On an 80wh battery, say you go from 7hrs to 8hrs, so- 10wh saved over 8hrs. Thats a 1.125watt difference.

I propose the below as various factors that can be larger:

Slower fan speed because of lower ambient temperature.

Different dark/light ratio and/or adaptive screen brightness.

Wifi spectrum congestion, variable power levels to maintain proper SNR.

Wifi/ethernet- broadcast packets.

The list goes on. Most of these are below a watt, but demonstrate the point that you've got a lot more variables than just one setting in a browser.

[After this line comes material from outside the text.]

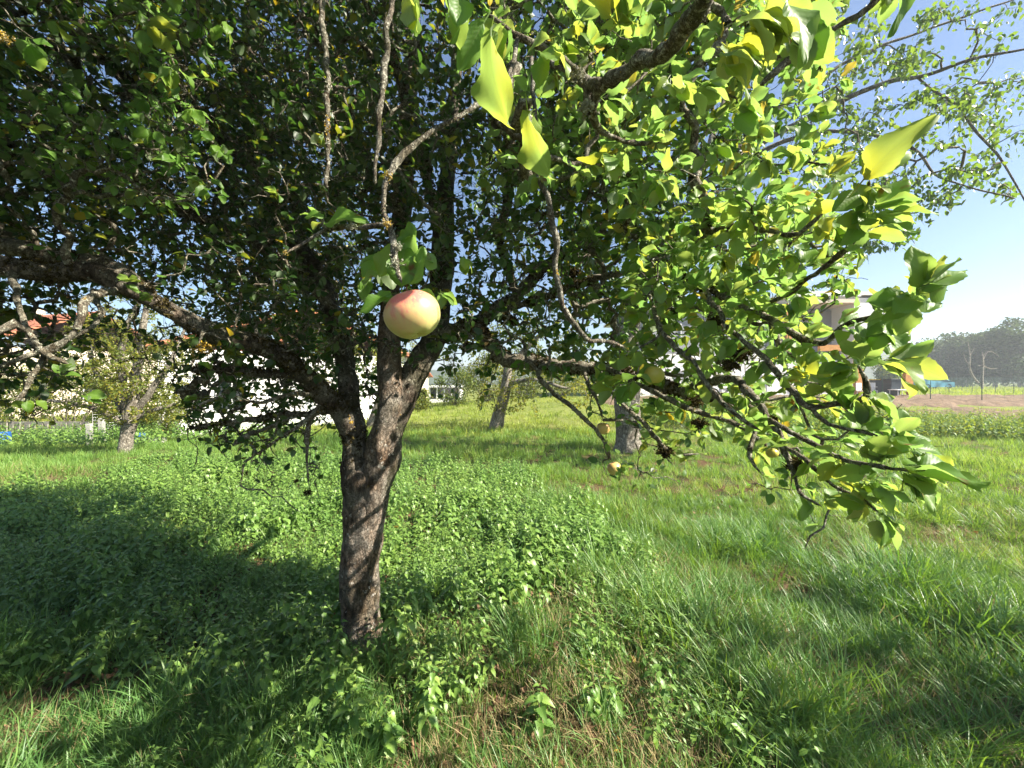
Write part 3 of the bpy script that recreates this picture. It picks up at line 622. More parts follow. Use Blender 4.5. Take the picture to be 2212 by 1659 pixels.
# single leaves that read on their own: base px,py,depth -> tip px,py,depth, normal hint
SG = [(1062,75,.48,1032,240,.46,(-.9,-.45,.1)),(1045,60,.50,990,150,.5,(.5,-.6,.4)),(1140,250,.62,1158,395,.6,(-.9,-.4,.2)),(1150,255,.64,1172,340,.66,(.9,-.4,.2)),
 (705,495,.565,768,455,.54,(-.1,-.8,.6)),(700,480,.565,655,470,.56,(.3,-.7,.6)),(868,630,.55,866,525,.54,(.1,-1,.3)),(885,628,.552,930,555,.55,(-.2,-.9,.4)),(895,640,.56,948,672,.56,(.5,-.8,.2)),
 (850,655,.55,772,668,.53,(0,-.6,.8)),(845,645,.55,800,650,.55,(.2,-.7,.6)),(880,590,.56,905,500,.56,(-.4,-.9,.2)),(860,530,.56,893,510,.55,(0,-.9,.3)),(850,540,.57,812,600,.56,(-.2,-.9,.3)),(845,600,.58,780,605,.6,(0,-.5,.8)),
 (1700,20,.36,1785,92,.34,(.1,-.75,.6)),(1590,60,.40,1690,25,.38,(-.1,-.75,.6)),(1555,130,.46,1660,120,.43,(-.1,-.7,.7)),(1560,150,.46,1645,190,.45,(.1,-.8,.5)),(1945,-40,.4,1975,55,.4,(.2,-.9,.3)),(2040,-75,.30,2330,22,.27,(.45,-.15,.8)),
 (1700,105,.5,1760,110,.5,(0,-.7,.7)),(1865,400,.62,1988,250,.55,(-.6,-.7,.3)),(1905,478,.64,2025,445,.60,(.1,-.6,.8)),(1900,490,.64,1962,530,.6,(.2,-.8,.5)),(1870,470,.66,1860,395,.64,(.1,-.9,.4)),(1985,632,.62,1995,542,.60,(-.2,-.9,.3)),
 (1990,635,.62,2085,578,.58,(.3,-.5,.9)),(1990,640,.62,2045,615,.60,(0,-.8,.5)),(1910,715,.72,1958,775,.68,(.3,-.8,.5)),(1900,790,.66,2025,822,.58,(.1,-.6,.8)),(1835,765,.8,1885,742,.78,(0,-.9,.4)),(1850,800,.78,1800,850,.78,(.1,-.9,.3)),
 (1835,800,.8,1775,775,.8,(-.1,-.8,.6)),(1960,1025,.66,2100,1012,.58,(.1,-.55,.85)),(1970,1032,.66,2112,1082,.56,(.2,-.5,.85)),(1955,1040,.68,2040,1090,.62,(.2,-.6,.8)),(1905,1130,.7,1937,1182,.66,(.5,-.7,.4)),(1720,580,.95,1765,535,.95,(-.1,-.8,.5)),
 (1300,845,1.35,1330,830,1.3,(0,-1,.2)),(1325,845,1.35,1290,850,1.3,(0,-1,.2)),(1380,790,1.3,1415,850,1.28,(.2,-.9,.3)),(1690,1020,1.0,1730,1000,.95,(0,-.7,.7))]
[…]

craftkiller 6 days ago | parent [-]

You sound like 1.125 watts is insignificant to a laptop, but my laptop idles around 6 watts and it is currently using 8 watts since I've got some stuff running. Shaving off 1.125 watts is a 14-19% improvement.

Nab443 6 days ago | parent [-]

The point is that the shaving might not be due to the firefox variable changes, but rather to other environmental differences.

privatelypublic 6 days ago | parent [-]

Exactly. And honestly- the screen is way way more than 1watt. According to RAPL power, a USB-PD power analyzer- changing the brightness on my 15" 4k OLED laptop screen can reduce power usage by 15-20W. The nature of OLED makes it hard to get a clear picture.